Media executives discussed “jobs to be done” as part of an interactive group discussion at Media Transformation on Wednesday morning.

The conversation was led by Dr. Paul Wang, Associate Professor, Medill IMC Program, Northwestern University. Those attending the session were asked to read Clay Christensen’s latest book, “Competing Against Luck.”

In the book, Christensen says consumers aren’t buying products and services they are hiring them for what they’re seeking. He notes that companies like Amazon, Intuit, Uber, Airbnb, and Chobani yogurt are taking this “jobs to be done” approach.

Groups discussed their biggest takeaways from the book. Here are a few they shared:

• If we have a five-rating in TV that means that 95 percent of viewers said no thanks to us. We spend so much time going from a 5 to a 5.2 because it means millions of dollars more for us. But we aren’t focused enough on the 95 percent who aren’t engaging.

• You have to stick to process. Sometimes it’s easy to overly complicate a job. But it comes down to a job to do. All of the marketing efforts to get me to by a razor through the mail finally worked and it came down to a job to do. The job was going to the store to get razors.
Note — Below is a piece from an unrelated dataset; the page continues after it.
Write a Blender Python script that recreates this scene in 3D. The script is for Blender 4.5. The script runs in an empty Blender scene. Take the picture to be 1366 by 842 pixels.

• Because we are so focused on day-to-day tasks, we sometimes forget about passion. We need to convey our passion to people we are trying to hire and those who might be struggling with their certain parts of their job.

• We have to embrace the problem. We may be providing a solution but what are the problems we are trying to address?

• Don’t assume the job you are solving today is the same job you were trying to solve two years ago.

• Be an ambassador of disruption.

• Look at which jobs to start with and pick a few of them and teach the methodology to our people. Focus on process and how to insert into that process.

• As media companies, we are competing against so many specialists and there are so many jobs to be done, if we don’t focus in on the ones we do well, we won’t win in any of them.

• We know people are consuming crime content, but do we know what problem we are trying to solve? Is it that consumers want silicious details of crime or do they want to know how to be safe?

• We have a very self-serving way of understanding the jobs to be done with consumers. We do a lot of surveys and lot of that is validating what we do, from our lens and not from a consumer’s lens.